Das, was man heute von Doha sieht, gibt es eigentlich erst seit 60 Jahren, als - noch unter britischem Protektorat - die Ölexporte begannen. In einem Land, in dem so wenig Geschichte fühlbar ist und so viel vorwärtsdrängende Energie, erscheint mir Traditionspflege geradezu lebensnotwendig. Viele Deutsche finden hier noch einmal einen neuen Zugang zur Kirche, gerade Ehepaare um die 40 mit Kindern im Kindergarten- und Grundschulalter.

In der Kirchengemeinde halten wir uns mit unseren Kindern an den Turnus des Jahreskreises, wie wir ihn von zu Hause ­kennen. Wir basteln Laternen im November, feiern Nikolaus, Weihnachten, Fasching und bemalen Ostereier. Für die Mütter sind solche Treffen natürlich auch eine Gelegenheit, sich mal ­wieder zu unterhalten. Wir singen und beten, basteln und spielen miteinander. Im Dezember kam der Nikolaus in die neu eröffnete deutsche Schule und brachte jedem Kind ein kleines Säckchen.

Bei Gemeindeabenden in unserem Haus gibt es einen Diavortrag oder eine Diskussion. Deutsche Musiker aus dem neu gegründeten Symphonieorchester Katar bescherten uns einmal ­einen Abend mit klassischer Musik. Am Schluss steht der Abendsegen, dann singen wir "Der Mond ist aufgegangen". Letztens sagte jemand: "Dieses Lied tut gut nach einem so staubigen und vollen Tag. Ich komme zur Ruhe und zu mir selbst."

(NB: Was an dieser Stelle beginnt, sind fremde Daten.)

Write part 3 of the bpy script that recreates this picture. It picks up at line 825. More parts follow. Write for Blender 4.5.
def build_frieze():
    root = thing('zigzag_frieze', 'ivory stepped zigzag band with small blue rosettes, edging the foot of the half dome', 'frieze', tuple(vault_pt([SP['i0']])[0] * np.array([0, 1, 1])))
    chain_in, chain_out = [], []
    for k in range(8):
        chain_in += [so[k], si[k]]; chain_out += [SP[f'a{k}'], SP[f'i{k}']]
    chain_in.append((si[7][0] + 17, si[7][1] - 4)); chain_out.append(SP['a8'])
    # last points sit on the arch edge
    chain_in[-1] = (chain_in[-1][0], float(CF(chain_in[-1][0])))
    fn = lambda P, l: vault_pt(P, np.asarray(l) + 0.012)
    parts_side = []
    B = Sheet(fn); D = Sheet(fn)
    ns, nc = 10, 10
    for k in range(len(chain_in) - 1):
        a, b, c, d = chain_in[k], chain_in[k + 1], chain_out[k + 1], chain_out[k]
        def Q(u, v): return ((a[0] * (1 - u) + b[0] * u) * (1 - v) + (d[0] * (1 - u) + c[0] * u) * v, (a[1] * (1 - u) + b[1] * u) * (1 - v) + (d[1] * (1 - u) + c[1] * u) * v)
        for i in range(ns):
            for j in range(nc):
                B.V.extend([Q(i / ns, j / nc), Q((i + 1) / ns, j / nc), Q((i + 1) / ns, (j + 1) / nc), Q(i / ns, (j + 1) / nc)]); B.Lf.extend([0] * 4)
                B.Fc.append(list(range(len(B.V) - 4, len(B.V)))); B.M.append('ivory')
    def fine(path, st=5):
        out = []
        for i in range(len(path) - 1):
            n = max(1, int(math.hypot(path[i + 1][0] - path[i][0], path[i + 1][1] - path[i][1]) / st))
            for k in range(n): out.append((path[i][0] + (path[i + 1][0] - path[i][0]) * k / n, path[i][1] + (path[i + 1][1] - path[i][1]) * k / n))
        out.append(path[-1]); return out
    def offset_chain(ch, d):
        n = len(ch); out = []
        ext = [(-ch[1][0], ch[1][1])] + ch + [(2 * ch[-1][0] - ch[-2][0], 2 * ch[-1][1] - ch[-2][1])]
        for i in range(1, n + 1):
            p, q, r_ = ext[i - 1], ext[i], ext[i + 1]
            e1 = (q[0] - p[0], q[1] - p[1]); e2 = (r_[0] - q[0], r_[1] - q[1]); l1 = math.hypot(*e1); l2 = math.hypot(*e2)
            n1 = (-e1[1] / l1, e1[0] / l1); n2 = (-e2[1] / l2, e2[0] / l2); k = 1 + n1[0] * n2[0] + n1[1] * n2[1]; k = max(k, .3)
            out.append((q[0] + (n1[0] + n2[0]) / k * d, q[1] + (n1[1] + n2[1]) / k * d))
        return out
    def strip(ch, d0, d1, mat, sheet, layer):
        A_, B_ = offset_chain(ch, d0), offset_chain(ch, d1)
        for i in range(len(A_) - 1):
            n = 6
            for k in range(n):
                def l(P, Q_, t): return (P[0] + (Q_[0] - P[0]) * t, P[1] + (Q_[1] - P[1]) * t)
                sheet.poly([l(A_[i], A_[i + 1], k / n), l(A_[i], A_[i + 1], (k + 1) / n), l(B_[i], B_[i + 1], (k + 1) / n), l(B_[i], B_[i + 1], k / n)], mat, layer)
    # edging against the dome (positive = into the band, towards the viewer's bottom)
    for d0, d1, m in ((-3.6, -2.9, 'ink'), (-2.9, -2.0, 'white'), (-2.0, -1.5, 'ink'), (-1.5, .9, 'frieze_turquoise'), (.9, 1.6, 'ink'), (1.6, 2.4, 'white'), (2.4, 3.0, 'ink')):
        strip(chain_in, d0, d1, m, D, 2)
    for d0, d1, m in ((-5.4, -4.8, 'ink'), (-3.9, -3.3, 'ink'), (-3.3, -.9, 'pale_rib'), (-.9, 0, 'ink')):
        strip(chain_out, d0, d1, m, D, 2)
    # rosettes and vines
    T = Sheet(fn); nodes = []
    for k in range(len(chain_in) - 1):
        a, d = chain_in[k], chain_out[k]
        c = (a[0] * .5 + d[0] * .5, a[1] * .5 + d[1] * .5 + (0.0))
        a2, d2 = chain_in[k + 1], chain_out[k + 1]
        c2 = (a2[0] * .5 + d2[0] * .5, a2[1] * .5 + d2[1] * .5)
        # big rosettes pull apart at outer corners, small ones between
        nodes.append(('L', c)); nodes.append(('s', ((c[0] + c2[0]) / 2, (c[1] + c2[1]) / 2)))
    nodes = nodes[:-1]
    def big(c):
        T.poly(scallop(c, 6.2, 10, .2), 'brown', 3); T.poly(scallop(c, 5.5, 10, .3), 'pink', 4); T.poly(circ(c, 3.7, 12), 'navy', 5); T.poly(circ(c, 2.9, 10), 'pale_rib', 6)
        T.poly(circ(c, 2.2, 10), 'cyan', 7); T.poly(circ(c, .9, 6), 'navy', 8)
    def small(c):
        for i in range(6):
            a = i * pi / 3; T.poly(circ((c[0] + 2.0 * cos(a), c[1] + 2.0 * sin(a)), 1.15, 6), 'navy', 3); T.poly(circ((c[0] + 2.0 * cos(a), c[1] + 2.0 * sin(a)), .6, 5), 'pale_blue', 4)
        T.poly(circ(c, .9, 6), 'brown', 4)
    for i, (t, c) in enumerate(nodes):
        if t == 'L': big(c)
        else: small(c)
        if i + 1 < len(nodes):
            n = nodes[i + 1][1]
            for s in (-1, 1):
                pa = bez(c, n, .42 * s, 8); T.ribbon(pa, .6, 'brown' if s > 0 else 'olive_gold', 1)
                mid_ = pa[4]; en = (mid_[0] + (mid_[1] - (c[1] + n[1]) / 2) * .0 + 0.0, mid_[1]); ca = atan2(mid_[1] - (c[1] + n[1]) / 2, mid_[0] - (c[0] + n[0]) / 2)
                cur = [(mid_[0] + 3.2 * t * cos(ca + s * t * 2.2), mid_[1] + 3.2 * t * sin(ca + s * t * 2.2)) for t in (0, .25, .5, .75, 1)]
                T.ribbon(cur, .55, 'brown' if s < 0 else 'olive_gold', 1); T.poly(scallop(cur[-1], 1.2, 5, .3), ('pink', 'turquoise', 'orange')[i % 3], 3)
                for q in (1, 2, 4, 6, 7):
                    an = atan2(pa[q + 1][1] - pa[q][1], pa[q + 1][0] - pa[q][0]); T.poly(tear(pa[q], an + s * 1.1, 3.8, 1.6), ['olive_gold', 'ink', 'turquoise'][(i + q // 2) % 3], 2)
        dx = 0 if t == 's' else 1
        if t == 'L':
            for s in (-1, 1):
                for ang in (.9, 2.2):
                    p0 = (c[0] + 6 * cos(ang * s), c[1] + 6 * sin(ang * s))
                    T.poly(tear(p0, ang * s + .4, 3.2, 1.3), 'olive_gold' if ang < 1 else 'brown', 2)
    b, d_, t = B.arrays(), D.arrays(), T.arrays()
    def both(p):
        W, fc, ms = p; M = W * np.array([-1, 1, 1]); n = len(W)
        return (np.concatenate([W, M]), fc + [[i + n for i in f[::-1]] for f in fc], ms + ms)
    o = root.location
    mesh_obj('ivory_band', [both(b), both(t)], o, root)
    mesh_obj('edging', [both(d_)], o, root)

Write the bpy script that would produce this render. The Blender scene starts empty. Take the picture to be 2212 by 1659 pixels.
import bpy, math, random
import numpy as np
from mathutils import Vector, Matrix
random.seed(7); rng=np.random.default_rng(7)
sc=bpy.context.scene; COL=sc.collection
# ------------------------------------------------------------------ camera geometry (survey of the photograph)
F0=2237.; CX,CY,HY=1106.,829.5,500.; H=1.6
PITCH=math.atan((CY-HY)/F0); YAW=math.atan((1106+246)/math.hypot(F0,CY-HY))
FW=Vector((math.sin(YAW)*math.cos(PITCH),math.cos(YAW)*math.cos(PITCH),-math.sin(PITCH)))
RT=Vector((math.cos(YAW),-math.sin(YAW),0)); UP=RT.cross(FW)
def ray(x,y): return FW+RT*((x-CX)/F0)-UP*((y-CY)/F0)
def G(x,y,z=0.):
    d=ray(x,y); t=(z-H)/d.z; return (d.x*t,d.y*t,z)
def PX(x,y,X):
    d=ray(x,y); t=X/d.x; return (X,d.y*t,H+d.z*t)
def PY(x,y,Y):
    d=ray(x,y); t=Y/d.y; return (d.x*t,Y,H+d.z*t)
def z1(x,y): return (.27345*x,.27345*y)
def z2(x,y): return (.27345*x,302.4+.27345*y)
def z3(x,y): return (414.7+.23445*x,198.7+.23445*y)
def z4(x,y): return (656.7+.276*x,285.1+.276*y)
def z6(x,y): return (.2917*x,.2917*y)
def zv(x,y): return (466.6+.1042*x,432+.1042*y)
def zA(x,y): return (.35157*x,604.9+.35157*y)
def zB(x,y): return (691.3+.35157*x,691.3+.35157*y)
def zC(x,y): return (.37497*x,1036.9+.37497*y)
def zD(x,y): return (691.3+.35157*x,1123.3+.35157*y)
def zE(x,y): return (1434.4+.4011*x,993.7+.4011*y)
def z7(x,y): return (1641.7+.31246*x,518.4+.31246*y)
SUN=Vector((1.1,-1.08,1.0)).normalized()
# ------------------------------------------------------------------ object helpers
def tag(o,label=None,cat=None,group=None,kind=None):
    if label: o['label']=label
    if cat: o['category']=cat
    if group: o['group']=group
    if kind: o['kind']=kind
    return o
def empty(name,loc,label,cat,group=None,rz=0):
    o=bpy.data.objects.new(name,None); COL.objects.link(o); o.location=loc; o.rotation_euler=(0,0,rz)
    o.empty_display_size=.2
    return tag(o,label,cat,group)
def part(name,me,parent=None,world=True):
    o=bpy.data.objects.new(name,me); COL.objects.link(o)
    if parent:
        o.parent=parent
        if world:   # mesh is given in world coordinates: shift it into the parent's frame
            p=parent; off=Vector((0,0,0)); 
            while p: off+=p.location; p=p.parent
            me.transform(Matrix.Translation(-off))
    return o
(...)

Nach dem Ostergottesdienst im April suchten die Kinder in unserem Garten Ostereier, natürlich keine Schokoeier - wegen der Hitze. Im Gottesdienst haben wir erstmals überhaupt in Doha konfirmiert - ein 14-jähriges Mädchen. Ihr Vater arbeitet bei einer Baufirma. Sie lebt mit ihrer Familie erst seit dem Herbst hier, in einem abgeschlossenen Wohngebiet (einem "Compound"). Dort hat sie auch Freundinnen gefunden. Für den Sommer freut sie sich auf ihr Zuhause in Deutschland, wird sie doch auch bald Tante. Und dann will sie Patin werden.

Offenbar hat auch die Jugendliche, als sie ihren Konfirmationsspruch auswählte, einen Kontrapunkt zum rasanten Leben hier in dieser boomenden Stadt gesucht. Ihr Spruch stammt aus dem Hebräerbrief 13,8 und lautet: "Jesus Christus gestern und heute und derselbe auch in Ewigkeit".